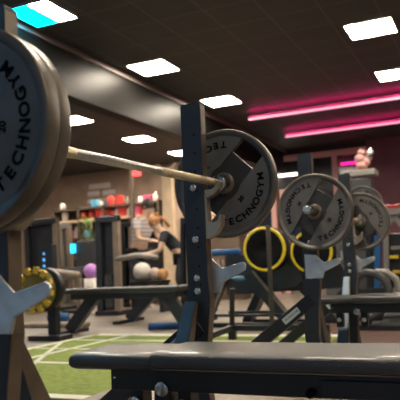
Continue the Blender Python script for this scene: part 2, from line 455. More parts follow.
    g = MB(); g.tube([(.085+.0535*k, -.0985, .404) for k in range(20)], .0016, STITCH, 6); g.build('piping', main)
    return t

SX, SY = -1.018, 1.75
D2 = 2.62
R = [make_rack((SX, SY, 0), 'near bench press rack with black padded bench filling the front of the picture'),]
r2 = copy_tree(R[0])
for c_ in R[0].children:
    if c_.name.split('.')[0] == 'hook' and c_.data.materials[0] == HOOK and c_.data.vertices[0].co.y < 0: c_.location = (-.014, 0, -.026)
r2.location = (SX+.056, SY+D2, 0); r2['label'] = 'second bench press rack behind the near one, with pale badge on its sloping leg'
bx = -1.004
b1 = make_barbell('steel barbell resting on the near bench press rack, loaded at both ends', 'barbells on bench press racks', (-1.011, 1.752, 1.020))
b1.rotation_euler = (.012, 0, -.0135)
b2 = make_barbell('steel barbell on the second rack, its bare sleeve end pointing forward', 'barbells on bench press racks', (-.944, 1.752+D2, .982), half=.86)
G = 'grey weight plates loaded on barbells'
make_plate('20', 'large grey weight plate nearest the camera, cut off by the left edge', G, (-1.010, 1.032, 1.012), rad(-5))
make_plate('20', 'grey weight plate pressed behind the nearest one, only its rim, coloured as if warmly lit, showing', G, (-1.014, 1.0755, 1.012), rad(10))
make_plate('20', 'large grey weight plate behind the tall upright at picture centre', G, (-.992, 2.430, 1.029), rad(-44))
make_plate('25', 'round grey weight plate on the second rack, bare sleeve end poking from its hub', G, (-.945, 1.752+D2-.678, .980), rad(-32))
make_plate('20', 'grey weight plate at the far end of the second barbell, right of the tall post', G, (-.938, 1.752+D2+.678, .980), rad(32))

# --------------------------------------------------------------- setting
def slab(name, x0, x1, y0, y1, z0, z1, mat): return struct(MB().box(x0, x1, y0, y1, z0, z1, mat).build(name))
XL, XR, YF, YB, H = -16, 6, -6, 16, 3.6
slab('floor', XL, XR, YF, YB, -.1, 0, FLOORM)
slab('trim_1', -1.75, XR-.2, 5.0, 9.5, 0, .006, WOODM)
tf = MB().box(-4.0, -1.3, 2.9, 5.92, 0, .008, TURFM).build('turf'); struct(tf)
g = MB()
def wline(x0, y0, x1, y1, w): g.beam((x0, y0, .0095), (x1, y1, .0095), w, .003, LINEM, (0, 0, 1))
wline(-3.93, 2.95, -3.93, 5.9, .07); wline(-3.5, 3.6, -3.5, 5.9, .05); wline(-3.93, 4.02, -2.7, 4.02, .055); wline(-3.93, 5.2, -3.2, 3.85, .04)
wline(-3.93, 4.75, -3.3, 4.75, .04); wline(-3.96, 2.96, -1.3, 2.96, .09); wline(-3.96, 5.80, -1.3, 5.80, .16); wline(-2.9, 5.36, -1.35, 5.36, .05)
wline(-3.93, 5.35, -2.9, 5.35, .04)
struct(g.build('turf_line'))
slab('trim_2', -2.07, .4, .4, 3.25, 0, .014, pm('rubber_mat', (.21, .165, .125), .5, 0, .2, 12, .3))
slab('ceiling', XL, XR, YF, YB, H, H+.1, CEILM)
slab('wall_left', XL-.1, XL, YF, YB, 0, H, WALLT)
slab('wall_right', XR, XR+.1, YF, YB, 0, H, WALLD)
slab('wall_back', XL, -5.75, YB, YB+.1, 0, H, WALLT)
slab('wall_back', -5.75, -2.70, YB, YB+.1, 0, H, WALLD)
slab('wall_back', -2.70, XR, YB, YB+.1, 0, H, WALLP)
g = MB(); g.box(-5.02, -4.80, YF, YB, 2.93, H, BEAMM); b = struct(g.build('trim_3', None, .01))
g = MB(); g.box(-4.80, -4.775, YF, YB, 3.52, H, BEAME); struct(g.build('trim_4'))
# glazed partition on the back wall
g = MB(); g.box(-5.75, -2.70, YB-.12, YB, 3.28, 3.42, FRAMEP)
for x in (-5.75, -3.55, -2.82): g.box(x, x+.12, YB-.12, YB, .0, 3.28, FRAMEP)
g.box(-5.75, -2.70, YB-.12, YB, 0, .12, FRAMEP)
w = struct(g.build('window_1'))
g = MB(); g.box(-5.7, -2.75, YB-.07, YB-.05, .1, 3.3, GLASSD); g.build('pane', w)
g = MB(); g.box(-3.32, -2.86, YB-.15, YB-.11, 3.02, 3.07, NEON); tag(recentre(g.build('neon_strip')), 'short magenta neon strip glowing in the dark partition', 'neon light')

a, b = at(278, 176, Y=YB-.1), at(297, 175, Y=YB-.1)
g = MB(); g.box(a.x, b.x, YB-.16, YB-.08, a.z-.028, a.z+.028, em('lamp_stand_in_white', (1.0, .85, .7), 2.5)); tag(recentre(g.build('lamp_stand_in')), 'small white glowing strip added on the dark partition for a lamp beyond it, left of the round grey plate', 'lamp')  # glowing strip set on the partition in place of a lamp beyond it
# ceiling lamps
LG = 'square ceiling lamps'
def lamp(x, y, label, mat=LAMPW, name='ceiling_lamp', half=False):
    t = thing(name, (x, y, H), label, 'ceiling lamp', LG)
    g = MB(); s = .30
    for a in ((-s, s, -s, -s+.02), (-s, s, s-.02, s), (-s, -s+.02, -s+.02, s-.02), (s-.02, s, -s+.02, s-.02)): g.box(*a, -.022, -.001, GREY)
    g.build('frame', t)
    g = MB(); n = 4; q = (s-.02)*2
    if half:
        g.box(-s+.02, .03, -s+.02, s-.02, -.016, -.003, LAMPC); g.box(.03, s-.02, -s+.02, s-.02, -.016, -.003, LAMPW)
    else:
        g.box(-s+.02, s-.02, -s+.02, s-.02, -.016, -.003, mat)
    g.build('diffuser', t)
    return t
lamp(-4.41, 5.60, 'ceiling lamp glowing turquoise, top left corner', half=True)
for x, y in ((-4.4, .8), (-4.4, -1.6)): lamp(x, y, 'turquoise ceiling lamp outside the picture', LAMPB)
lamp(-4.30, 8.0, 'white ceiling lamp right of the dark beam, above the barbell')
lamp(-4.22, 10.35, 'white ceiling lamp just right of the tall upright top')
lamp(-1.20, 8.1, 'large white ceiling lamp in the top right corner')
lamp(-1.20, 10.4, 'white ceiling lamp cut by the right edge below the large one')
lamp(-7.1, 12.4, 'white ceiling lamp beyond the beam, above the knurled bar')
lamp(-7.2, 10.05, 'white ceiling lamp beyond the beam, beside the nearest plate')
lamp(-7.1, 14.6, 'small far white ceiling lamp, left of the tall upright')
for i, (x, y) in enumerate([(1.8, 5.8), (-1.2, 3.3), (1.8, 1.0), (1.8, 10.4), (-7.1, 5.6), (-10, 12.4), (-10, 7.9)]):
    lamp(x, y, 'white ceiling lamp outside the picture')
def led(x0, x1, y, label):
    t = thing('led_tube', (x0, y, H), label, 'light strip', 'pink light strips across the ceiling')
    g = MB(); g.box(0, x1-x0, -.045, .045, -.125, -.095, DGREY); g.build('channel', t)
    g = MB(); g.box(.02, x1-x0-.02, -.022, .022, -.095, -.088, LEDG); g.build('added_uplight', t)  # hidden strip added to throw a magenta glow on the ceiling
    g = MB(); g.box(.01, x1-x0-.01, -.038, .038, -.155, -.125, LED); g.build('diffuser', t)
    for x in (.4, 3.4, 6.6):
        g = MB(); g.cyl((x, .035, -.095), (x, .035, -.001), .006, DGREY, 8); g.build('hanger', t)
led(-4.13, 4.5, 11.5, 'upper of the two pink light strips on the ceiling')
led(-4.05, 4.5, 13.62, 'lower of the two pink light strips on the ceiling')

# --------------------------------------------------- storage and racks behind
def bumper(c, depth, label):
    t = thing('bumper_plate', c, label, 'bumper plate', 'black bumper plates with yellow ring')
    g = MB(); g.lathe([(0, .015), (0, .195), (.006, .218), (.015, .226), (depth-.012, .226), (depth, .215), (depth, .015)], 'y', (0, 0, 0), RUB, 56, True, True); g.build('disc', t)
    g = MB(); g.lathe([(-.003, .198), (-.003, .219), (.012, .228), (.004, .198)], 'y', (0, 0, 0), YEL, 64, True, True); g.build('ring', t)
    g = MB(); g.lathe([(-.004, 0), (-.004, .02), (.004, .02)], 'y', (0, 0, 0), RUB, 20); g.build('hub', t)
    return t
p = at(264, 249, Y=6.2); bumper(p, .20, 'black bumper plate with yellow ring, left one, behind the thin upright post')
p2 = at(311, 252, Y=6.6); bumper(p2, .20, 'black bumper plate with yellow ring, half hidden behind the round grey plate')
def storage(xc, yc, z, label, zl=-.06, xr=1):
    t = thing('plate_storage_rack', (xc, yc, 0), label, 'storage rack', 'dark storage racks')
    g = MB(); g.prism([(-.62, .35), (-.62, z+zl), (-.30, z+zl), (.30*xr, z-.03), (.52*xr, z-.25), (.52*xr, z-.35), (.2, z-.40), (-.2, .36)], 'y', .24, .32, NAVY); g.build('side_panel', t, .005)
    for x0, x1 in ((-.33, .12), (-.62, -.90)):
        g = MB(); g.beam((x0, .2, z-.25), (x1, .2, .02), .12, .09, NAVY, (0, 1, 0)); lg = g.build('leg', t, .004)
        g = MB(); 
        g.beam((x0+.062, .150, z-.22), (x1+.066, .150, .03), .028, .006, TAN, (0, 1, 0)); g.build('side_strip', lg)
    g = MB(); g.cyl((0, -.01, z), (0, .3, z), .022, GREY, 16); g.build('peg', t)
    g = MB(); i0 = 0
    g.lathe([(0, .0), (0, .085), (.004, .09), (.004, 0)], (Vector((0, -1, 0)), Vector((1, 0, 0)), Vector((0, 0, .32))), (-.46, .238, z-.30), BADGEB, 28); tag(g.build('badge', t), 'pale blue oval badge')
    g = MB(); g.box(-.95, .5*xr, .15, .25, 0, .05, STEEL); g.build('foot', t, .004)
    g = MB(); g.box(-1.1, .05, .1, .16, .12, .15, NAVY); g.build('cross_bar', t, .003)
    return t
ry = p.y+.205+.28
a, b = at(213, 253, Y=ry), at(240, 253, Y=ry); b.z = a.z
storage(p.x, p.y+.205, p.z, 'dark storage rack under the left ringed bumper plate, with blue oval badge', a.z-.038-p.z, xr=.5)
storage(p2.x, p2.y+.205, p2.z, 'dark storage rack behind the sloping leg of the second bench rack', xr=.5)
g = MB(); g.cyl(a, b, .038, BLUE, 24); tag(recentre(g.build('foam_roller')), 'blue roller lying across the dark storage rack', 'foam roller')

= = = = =

> _WRITTEN EXERCISE_: Would you reproduce the lines above, from the very first through the line containing "make_plate('20', 'grey weight plate at", exactly and without the pictures?

> _FINAL RESULT_:
Continue the Blender Python script for this scene: part 2, from line 455. More parts follow.
    g = MB(); g.tube([(.085+.0535*k, -.0985, .404) for k in range(20)], .0016, STITCH, 6); g.build('piping', main)
    return t

SX, SY = -1.018, 1.75
D2 = 2.62
R = [make_rack((SX, SY, 0), 'near bench press rack with black padded bench filling the front of the picture'),]
r2 = copy_tree(R[0])
for c_ in R[0].children:
    if c_.name.split('.')[0] == 'hook' and c_.data.materials[0] == HOOK and c_.data.vertices[0].co.y < 0: c_.location = (-.014, 0, -.026)
r2.location = (SX+.056, SY+D2, 0); r2['label'] = 'second bench press rack behind the near one, with pale badge on its sloping leg'
bx = -1.004
b1 = make_barbell('steel barbell resting on the near bench press rack, loaded at both ends', 'barbells on bench press racks', (-1.011, 1.752, 1.020))
b1.rotation_euler = (.012, 0, -.0135)
b2 = make_barbell('steel barbell on the second rack, its bare sleeve end pointing forward', 'barbells on bench press racks', (-.944, 1.752+D2, .982), half=.86)
G = 'grey weight plates loaded on barbells'
make_plate('20', 'large grey weight plate nearest the camera, cut off by the left edge', G, (-1.010, 1.032, 1.012), rad(-5))
make_plate('20', 'grey weight plate pressed behind the nearest one, only its rim, coloured as if warmly lit, showing', G, (-1.014, 1.0755, 1.012), rad(10))
make_plate('20', 'large grey weight plate behind the tall upright at picture centre', G, (-.992, 2.430, 1.029), rad(-44))
make_plate('25', 'round grey weight plate on the second rack, bare sleeve end poking from its hub', G, (-.945, 1.752+D2-.678, .980), rad(-32))
make_plate('20', 'grey weight plate at the far end of the second barbell, right of the tall post', G, (-.938, 1.752+D2+.678, .980), rad(32))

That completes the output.